----- PROVIDED DATA -----

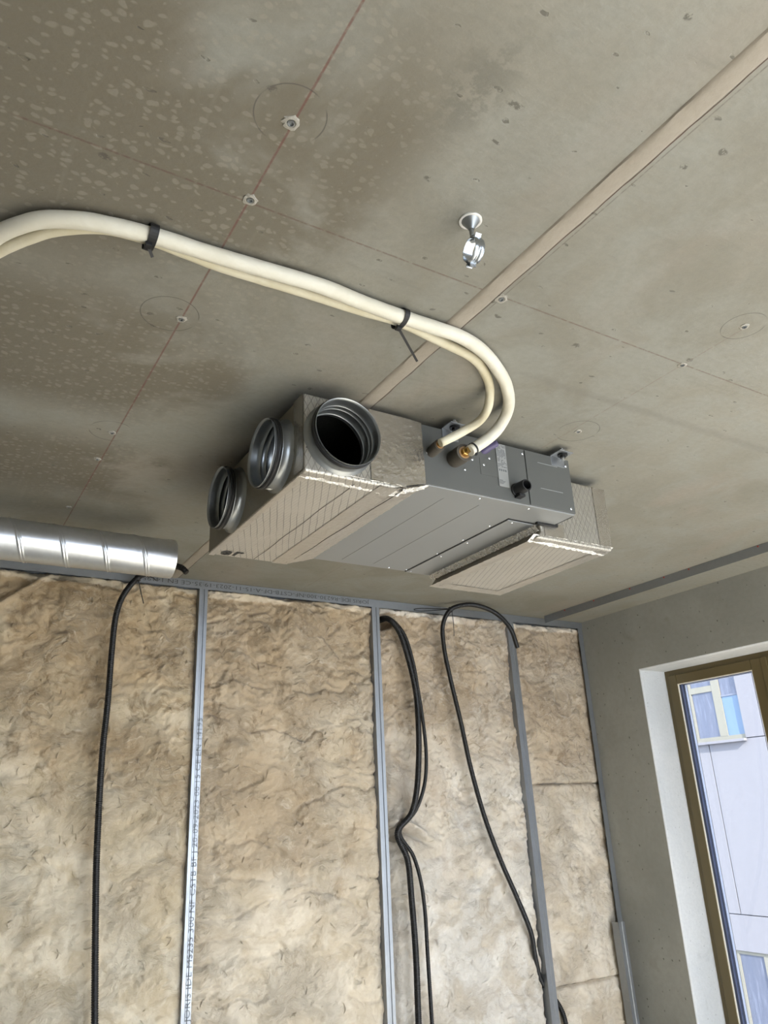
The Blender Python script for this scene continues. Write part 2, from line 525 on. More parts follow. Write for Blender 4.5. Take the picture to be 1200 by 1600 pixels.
def lathe(bm, org, axis, prof, seg=40, mi=0, a0=0.0, a1=2 * math.pi, up=None):
    """revolve (distance along axis, radius) pairs"""
    org = Vector(org)
    w = Vector(axis).normalized()
    u = Vector(up).normalized() if up is not None else w.orthogonal().normalized()
    v = w.cross(u)
    full = abs((a1 - a0) - 2 * math.pi) < 1e-6
    n = seg if full else seg + 1
    rings = []
    for d, r in prof:
        if r < 1e-6:
            rings.append([bm.verts.new(org + w * d)])
            continue
        ring = []
        for k in range(n):
            t = a0 + (a1 - a0) * k / seg
            ring.append(bm.verts.new(org + w * d + (u * math.cos(t) + v * math.sin(t)) * r))
        rings.append(ring)
    for p, q in zip(rings, rings[1:]):
        for k in range(seg):
            k2 = (k + 1) % n
            if len(p) == 1 and len(q) == 1:
                continue
            if len(p) == 1:
                f = bm.faces.new((p[0], q[k], q[k2]))
            elif len(q) == 1:
                f = bm.faces.new((p[k], q[0], p[k2]))
            else:
                f = bm.faces.new((p[k], q[k], q[k2], p[k2]))
            f.material_index = mi
    return bm


def smooth_path(pts, step):
    """Catmull-Rom through the points, resampled at even steps"""
    P = np.array(pts, float)
    P = np.vstack([2 * P[0] - P[1], P, 2 * P[-1] - P[-2]])
    out = []
    for i in range(1, len(P) - 2):
        p0, p1, p2, p3 = P[i - 1:i + 3]
        d = [max(np.linalg.norm(b - a), 1e-6) ** 0.5 for a, b in ((p0, p1), (p1, p2), (p2, p3))]
        t0, t1 = 0.0, d[0]
        t2 = t1 + d[1]
        t3 = t2 + d[2]
        for t in np.linspace(t1, t2, 24, endpoint=False):
            A1 = (t1 - t) / (t1 - t0) * p0 + (t - t0) / (t1 - t0) * p1
            A2 = (t2 - t) / (t2 - t1) * p1 + (t - t1) / (t2 - t1) * p2
            A3 = (t3 - t) / (t3 - t2) * p2 + (t - t2) / (t3 - t2) * p3
            B1 = (t2 - t) / (t2 - t0) * A1 + (t - t0) / (t2 - t0) * A2
            B2 = (t3 - t) / (t3 - t1) * A2 + (t - t1) / (t3 - t1) * A3
            out.append((t2 - t) / (t2 - t1) * B1 + (t - t1) / (t2 - t1) * B2)
    out.append(P[-2])
    out = np.array(out)
    # light smoothing
    for _ in range(6):
        out[1:-1] = out[1:-1] * 0.5 + 0.25 * (out[:-2] + out[2:])
    L = np.concatenate([[0], np.cumsum(np.linalg.norm(np.diff(out, axis=0), axis=1))])
    s = np.linspace(0, L[-1], max(3, int(L[-1] / step)))
    return np.stack([np.interp(s, L, out[:, k]) for k in range(3)], 1), s


def tube_mesh(name, pts, radius, step, seg, mats, parent=None, rad_fn=None, caps=True, flat=None):
    P, s = smooth_path(pts, step)
    n = len(P)
    T = np.gradient(P, axis=0)
    T /= np.linalg.norm(T, axis=1)[:, None]
    u = Vector(T[0]).orthogonal().normalized()
    U = []
    for i in range(n):
        t = Vector(T[i])
        u = (u - t * u.dot(t)).normalized()
        U.append(u.copy())
    U = np.array([list(q) for q in U])
    V = np.cross(T, U)
    a = np.linspace(0, 2 * np.pi, seg, endpoint=False)
    rr = np.full((n, seg), radius)
    if rad_fn is not None:
        rr = rad_fn(s, a, rr)
    co = P[:, None, :] + rr[:, :, None] * (np.cos(a)[None, :, None] * U[:, None, :] + np.sin(a)[None, :, None] * V[:, None, :])
    verts = co.reshape(-1, 3).tolist()
    faces = []
    for i in range(n - 1):
        for k in range(seg):
            k2 = (k + 1) % seg
            faces.append((i * seg + k, i * seg + k2, (i + 1) * seg + k2, (i + 1) * seg + k))
    if caps:
        faces.append(tuple(range(seg - 1, -1, -1)))
        faces.append(tuple((n - 1) * seg + k for k in range(seg)))
    me = bpy.data.meshes.new(name)
    me.from_pydata(verts, [], faces)
    for p in me.polygons:
        p.use_smooth = len(p.vertices) == 4
    return link(name, me, mats, parent)


def extrude_profile(name, prof, o, ex, ey, ez, length, mats, parent=None, thick=None):
    """open sheet-metal profile [(a,b)...] in the plane (ex,ey), run along ez; given sheet thickness"""
    bm = bmesh.new()
    o, ex, ey, ez = Vector(o), Vector(ex), Vector(ey), Vector(ez)
    lo = [bm.verts.new(o + ex * a + ey * b) for a, b in prof]
    hi = [bm.verts.new(o + ex * a + ey * b + ez * length) for a, b in prof]
    for i in range(len(prof) - 1):
        bm.faces.new((lo[i], lo[i + 1], hi[i + 1], hi[i]))
    if thick:
        bmesh.ops.recalc_face_normals(bm, faces=bm.faces)
        bmesh.ops.solidify(bm, geom=bm.faces[:], thickness=thick)
    return mk(name, bm, mats, parent)


def text_obj(name, body, size, o, ex, ey, mats, parent, squeeze=1.0, width=None, bold=0.0, align='LEFT', shear=0.0):
    """flat printed lettering: origin o, reading along ex, up along ey"""
    cu = bpy.data.curves.new('lettering', 'FONT')
    cu.body = body
    cu.size = size
    cu.offset = bold
    cu.align_x = align
    cu.shear = shear
    cu.resolution_u = 2
    t = bpy.data.objects.new('lettering', cu)
    C.objects.link(t)
    dg = bpy.context.evaluated_depsgraph_get()
    me = bpy.data.meshes.new_from_object(t.evaluated_get(dg))
    bpy.data.objects.remove(t)
    bpy.data.curves.remove(cu)
    co = np.empty(len(me.vertices) * 3)
    me.vertices.foreach_get('co', co)
    co = co.reshape(-1, 3)
    if width:
        squeeze = width / max(1e-6, (co[:, 0].max() - co[:, 0].min()))
    o, ex, ey = np.array(o, float), np.array(ex, float), np.array(ey, float)
    w = o[None] + co[:, :1] * squeeze * ex[None] + co[:, 1:2] * ey[None]
    me.vertices.foreach_set('co', w.ravel())
    me.update()
    me.materials.clear()
    ob = bpy.data.objects.new(name, me)
    me.materials.append(mats)
    if len(body) > 2:
        ob['kind'] = 'stuff'
    C.objects.link(ob)
    ob.parent = parent
    ob.matrix_parent_inverse = parent.matrix_basis.inverted()
    return ob


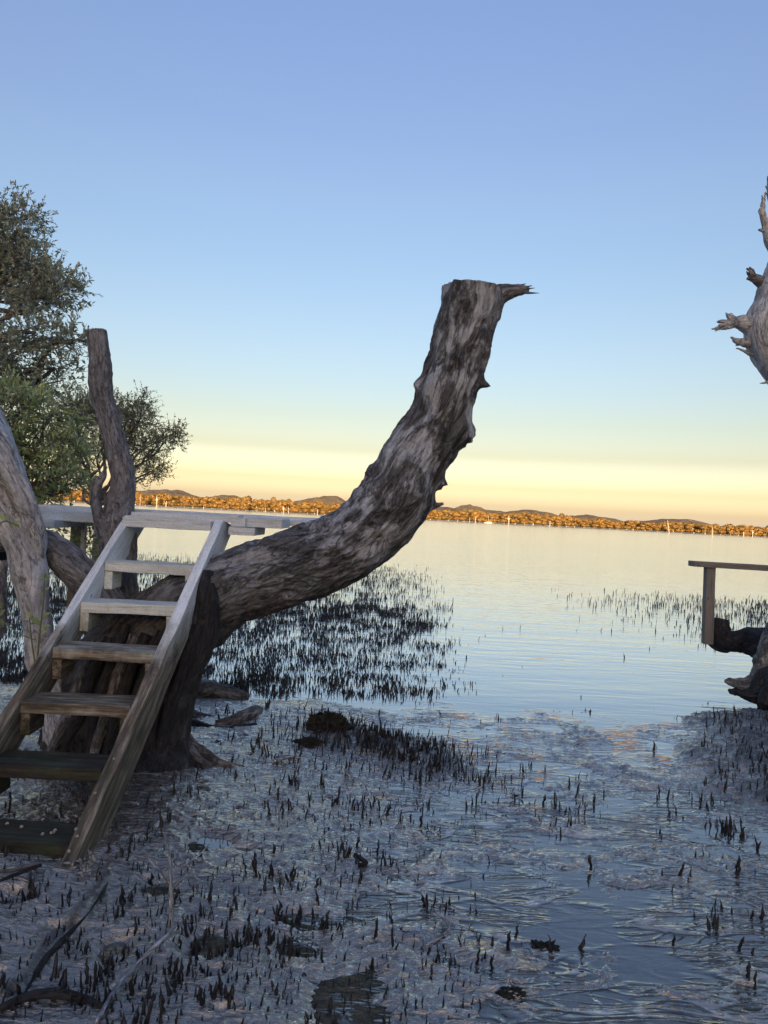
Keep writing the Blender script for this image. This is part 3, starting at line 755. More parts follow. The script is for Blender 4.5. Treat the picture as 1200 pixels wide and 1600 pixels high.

-----

● **STATED TASK**:
Copy out every line of the material above exactly, skipping the pictures.

● **COMPLETE RESPONSE**:
The Blender Python script for this scene continues. Write part 2, from line 525 on. More parts follow. Write for Blender 4.5. Take the picture to be 1200 by 1600 pixels.
def lathe(bm, org, axis, prof, seg=40, mi=0, a0=0.0, a1=2 * math.pi, up=None):
    """revolve (distance along axis, radius) pairs"""
    org = Vector(org)
    w = Vector(axis).normalized()
    u = Vector(up).normalized() if up is not None else w.orthogonal().normalized()
    v = w.cross(u)
    full = abs((a1 - a0) - 2 * math.pi) < 1e-6
    n = seg if full else seg + 1
    rings = []
    for d, r in prof:
        if r < 1e-6:
            rings.append([bm.verts.new(org + w * d)])
            continue
        ring = []
        for k in range(n):
            t = a0 + (a1 - a0) * k / seg
            ring.append(bm.verts.new(org + w * d + (u * math.cos(t) + v * math.sin(t)) * r))
        rings.append(ring)
    for p, q in zip(rings, rings[1:]):
        for k in range(seg):
            k2 = (k + 1) % n
            if len(p) == 1 and len(q) == 1:
                continue
            if len(p) == 1:
                f = bm.faces.new((p[0], q[k], q[k2]))
            elif len(q) == 1:
                f = bm.faces.new((p[k], q[0], p[k2]))
            else:
                f = bm.faces.new((p[k], q[k], q[k2], p[k2]))
            f.material_index = mi
    return bm


def smooth_path(pts, step):
    """Catmull-Rom through the points, resampled at even steps"""
    P = np.array(pts, float)
    P = np.vstack([2 * P[0] - P[1], P, 2 * P[-1] - P[-2]])
    out = []
    for i in range(1, len(P) - 2):
        p0, p1, p2, p3 = P[i - 1:i + 3]
        d = [max(np.linalg.norm(b - a), 1e-6) ** 0.5 for a, b in ((p0, p1), (p1, p2), (p2, p3))]
        t0, t1 = 0.0, d[0]
        t2 = t1 + d[1]
        t3 = t2 + d[2]
        for t in np.linspace(t1, t2, 24, endpoint=False):
            A1 = (t1 - t) / (t1 - t0) * p0 + (t - t0) / (t1 - t0) * p1
            A2 = (t2 - t) / (t2 - t1) * p1 + (t - t1) / (t2 - t1) * p2
            A3 = (t3 - t) / (t3 - t2) * p2 + (t - t2) / (t3 - t2) * p3
            B1 = (t2 - t) / (t2 - t0) * A1 + (t - t0) / (t2 - t0) * A2
            B2 = (t3 - t) / (t3 - t1) * A2 + (t - t1) / (t3 - t1) * A3
            out.append((t2 - t) / (t2 - t1) * B1 + (t - t1) / (t2 - t1) * B2)
    out.append(P[-2])
    out = np.array(out)
    # light smoothing
    for _ in range(6):
        out[1:-1] = out[1:-1] * 0.5 + 0.25 * (out[:-2] + out[2:])
    L = np.concatenate([[0], np.cumsum(np.linalg.norm(np.diff(out, axis=0), axis=1))])
    s = np.linspace(0, L[-1], max(3, int(L[-1] / step)))
    return np.stack([np.interp(s, L, out[:, k]) for k in range(3)], 1), s


def tube_mesh(name, pts, radius, step, seg, mats, parent=None, rad_fn=None, caps=True, flat=None):
    P, s = smooth_path(pts, step)
    n = len(P)
    T = np.gradient(P, axis=0)
    T /= np.linalg.norm(T, axis=1)[:, None]
    u = Vector(T[0]).orthogonal().normalized()
    U = []
    for i in range(n):
        t = Vector(T[i])
        u = (u - t * u.dot(t)).normalized()
        U.append(u.copy())
    U = np.array([list(q) for q in U])
    V = np.cross(T, U)
    a = np.linspace(0, 2 * np.pi, seg, endpoint=False)
    rr = np.full((n, seg), radius)
    if rad_fn is not None:
        rr = rad_fn(s, a, rr)
    co = P[:, None, :] + rr[:, :, None] * (np.cos(a)[None, :, None] * U[:, None, :] + np.sin(a)[None, :, None] * V[:, None, :])
    verts = co.reshape(-1, 3).tolist()
    faces = []
    for i in range(n - 1):
        for k in range(seg):
            k2 = (k + 1) % seg
            faces.append((i * seg + k, i * seg + k2, (i + 1) * seg + k2, (i + 1) * seg + k))
    if caps:
        faces.append(tuple(range(seg - 1, -1, -1)))
        faces.append(tuple((n - 1) * seg + k for k in range(seg)))
    me = bpy.data.meshes.new(name)
    me.from_pydata(verts, [], faces)
    for p in me.polygons:
        p.use_smooth = len(p.vertices) == 4
    return link(name, me, mats, parent)


def extrude_profile(name, prof, o, ex, ey, ez, length, mats, parent=None, thick=None):
    """open sheet-metal profile [(a,b)...] in the plane (ex,ey), run along ez; given sheet thickness"""
    bm = bmesh.new()
    o, ex, ey, ez = Vector(o), Vector(ex), Vector(ey), Vector(ez)
    lo = [bm.verts.new(o + ex * a + ey * b) for a, b in prof]
    hi = [bm.verts.new(o + ex * a + ey * b + ez * length) for a, b in prof]
    for i in range(len(prof) - 1):
        bm.faces.new((lo[i], lo[i + 1], hi[i + 1], hi[i]))
    if thick:
        bmesh.ops.recalc_face_normals(bm, faces=bm.faces)
        bmesh.ops.solidify(bm, geom=bm.faces[:], thickness=thick)
    return mk(name, bm, mats, parent)


def text_obj(name, body, size, o, ex, ey, mats, parent, squeeze=1.0, width=None, bold=0.0, align='LEFT', shear=0.0):
    """flat printed lettering: origin o, reading along ex, up along ey"""
    cu = bpy.data.curves.new('lettering', 'FONT')
    cu.body = body
    cu.size = size
    cu.offset = bold
    cu.align_x = align
    cu.shear = shear
    cu.resolution_u = 2
    t = bpy.data.objects.new('lettering', cu)
    C.objects.link(t)
    dg = bpy.context.evaluated_depsgraph_get()
    me = bpy.data.meshes.new_from_object(t.evaluated_get(dg))
    bpy.data.objects.remove(t)
    bpy.data.curves.remove(cu)
    co = np.empty(len(me.vertices) * 3)
    me.vertices.foreach_get('co', co)
    co = co.reshape(-1, 3)
    if width:
        squeeze = width / max(1e-6, (co[:, 0].max() - co[:, 0].min()))
    o, ex, ey = np.array(o, float), np.array(ex, float), np.array(ey, float)
    w = o[None] + co[:, :1] * squeeze * ex[None] + co[:, 1:2] * ey[None]
    me.vertices.foreach_set('co', w.ravel())
    me.update()
    me.materials.clear()
    ob = bpy.data.objects.new(name, me)
    me.materials.append(mats)
    if len(body) > 2:
        ob['kind'] = 'stuff'
    C.objects.link(ob)
    ob.parent = parent
    ob.matrix_parent_inverse = parent.matrix_basis.inverted()
    return ob


Keep writing the Blender script for this image. This is part 3, starting at line 755. More parts follow. The script is for Blender 4.5. Treat the picture as 1200 pixels wide and 1600 pixels high.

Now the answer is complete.